Project Summary (2000-2005)

Chlorinated ethylenes constitute a class of common environmental contaminants of groundwater at superfund sites that have been targeted for application of cleanup technologies. Among different treatment methodologies, in situ abiotic remediation that relies upon redox processes holds promise as an effective and economical alternative to "pump-and-treat" strategies or microbial-dependent remediation. In principle, chlorinated ethylenes can be efficiently dechlorinated to innocuous carbonaceous products and inorganic chloride, if reductive and oxidative dechlorination chemistry is applied in sequence.
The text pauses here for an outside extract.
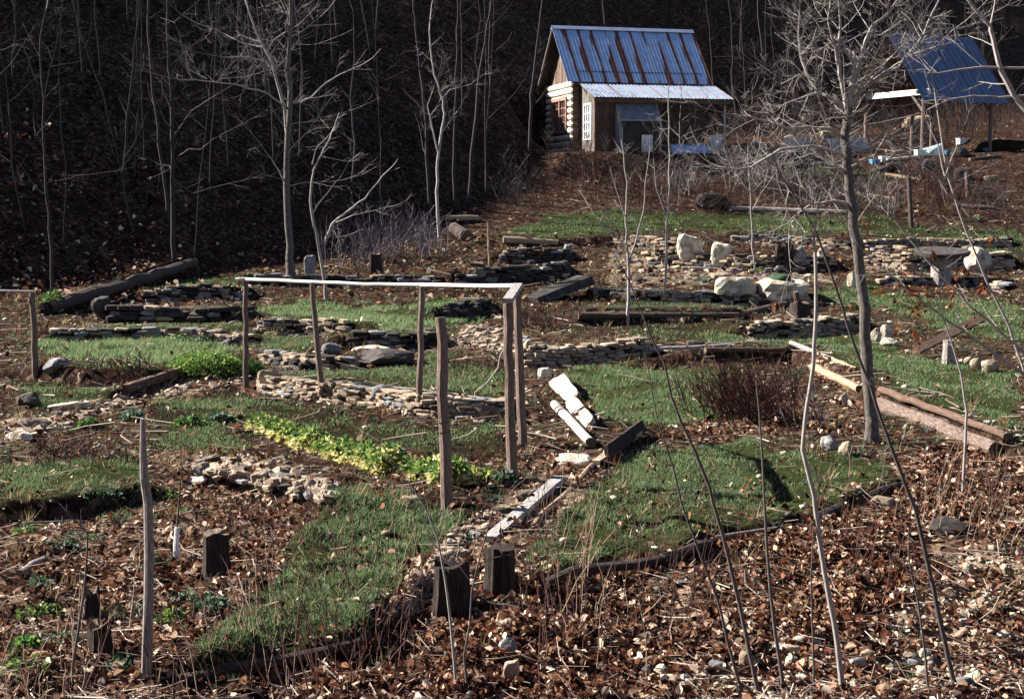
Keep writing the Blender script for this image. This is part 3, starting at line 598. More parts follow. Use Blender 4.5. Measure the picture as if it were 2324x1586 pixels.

In situ reductive treatment of chloroorganics has been considerably advanced with the introduction of permeable reactive treatment walls filled by particulate zero-valent iron. The reductive treatment is best suited for the highly chlorinated members of the chloroethylene class and currently requires support by oxidative treatment (air sparging) to degrade less chlorinated chloroorganics and non-chlorinated petroleum hydrocarbons. The present proposal investigates a novel oxidative approach that relies upon catalytic oxygenation/dechlorination of chloroethylenes, mediated by specific iron reagents, in the presence of sacrificial amounts of dioxygen and a reducing agent (usually metallic Fe or Zn) or hydrogen peroxide alone. The specific targets of this work are to: (i) develop iron-based oxidizing systems to perform oxidative dechlorination of chloroethylenes in aqueous media, by examining the fundamental chemistry of relevant iron complexes and intermediates in the course of activating dioxygen or hydrogen peroxide to unravel an active oxidant that attacks chloroethylenes; (ii) provide mechanistic understanding of the dechlorination process, by examining the nature of the active oxidant involved, via spectroscopic investigation of intermediates and kinetic analysis, and by exploring the manner by which this oxidant adds to chloroethylenes (concerted, step-wise (radical, carbocationic)); and (iii) explore heterogenized versions of the iron reagents to be tested in column dechlorination studies in conjunction with zero-valent iron.